Talent Management
Talent management is the coordinated approach to getting the right people into the right roles and helping them grow and stay. Rather than treating hiring, development, and retention as separate activities, it links them into a single lifecycle — from attraction and onboarding through performance, learning, mobility, succession, and reward. The goal is a workforce whose capability keeps pace with the strategy.
A mature talent-management function does more than fill vacancies. It identifies critical roles and high-potential people, builds development and succession paths, and uses data to spot flight risks and skill gaps before they bite. It aligns performance and reward so effort is recognised, and it feeds workforce planning so future needs are anticipated. Done well, it reduces reliance on expensive external hiring by growing capability from within, and it improves retention by giving people a visible path.

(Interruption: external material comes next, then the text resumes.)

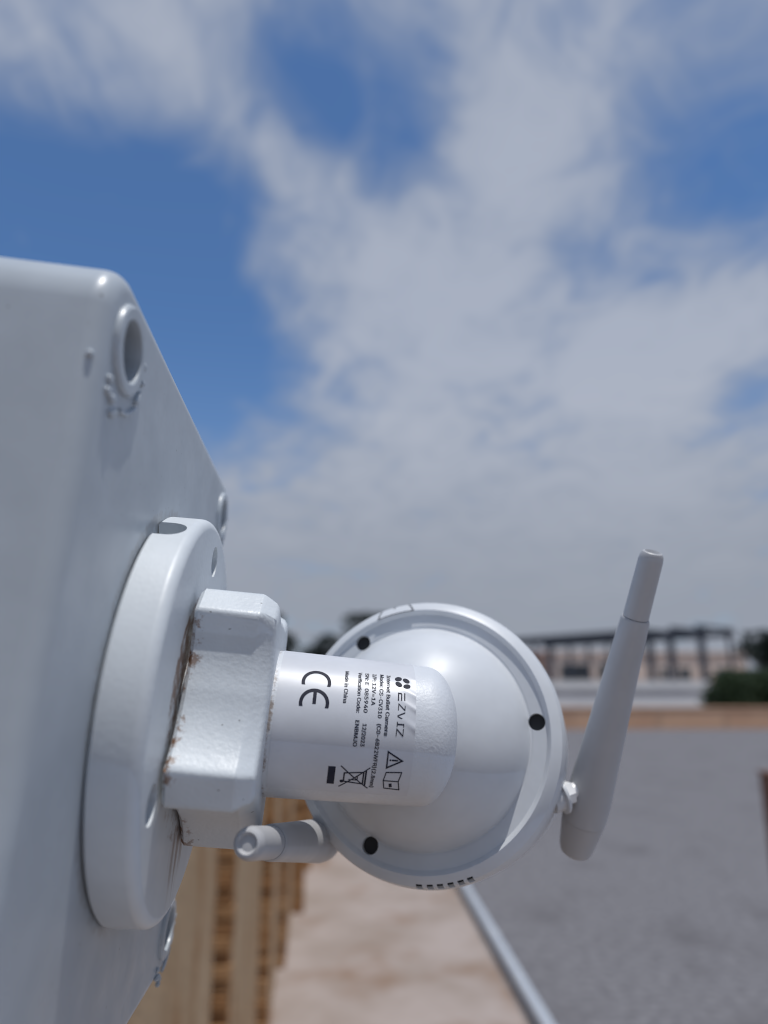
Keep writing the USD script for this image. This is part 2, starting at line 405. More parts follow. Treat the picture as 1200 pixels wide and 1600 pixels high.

For GCCs in India, talent management is a strategic priority precisely because attrition and skill scarcity are high and charters expand fast. A centre that only hires, without developing and retaining, ends up on a costly treadmill. The strongest GCCs pair external search for scarce leadership and specialist roles with internal development, structured succession, and clear IC and management tracks — so the centre matures from a hiring operation into a genuine capability engine.
Frequently asked questions
What is talent management?
Talent management is the integrated set of practices an organisation uses to attract, develop, deploy, and retain its people across the whole employee lifecycle. It links recruitment, performance, learning, succession, and reward into one system.
What is the difference between talent acquisition and talent management?
Talent acquisition is the specific function of finding and hiring people, while talent management is the broader lifecycle that includes acquisition plus development, performance, succession, and retention. Acquisition brings people in; talent management grows and keeps them.
Why is talent management important for GCCs?
Talent management is important for GCCs because high attrition and scarce skills make constant re-hiring costly and slow. Developing, promoting, and retaining talent internally builds durable capability and reduces reliance on expensive external hiring.
What are the main parts of talent management?
The main parts of talent management are attraction and hiring, onboarding, performance management, learning and development, internal mobility, succession planning, and retention and reward. Together they form one connected lifecycle rather than isolated activities.
How does talent management improve retention?
Talent management improves retention by giving employees clear development and career paths, recognising performance through reward, and identifying flight risks early. People are more likely to stay when they can see a future and feel their growth is invested in.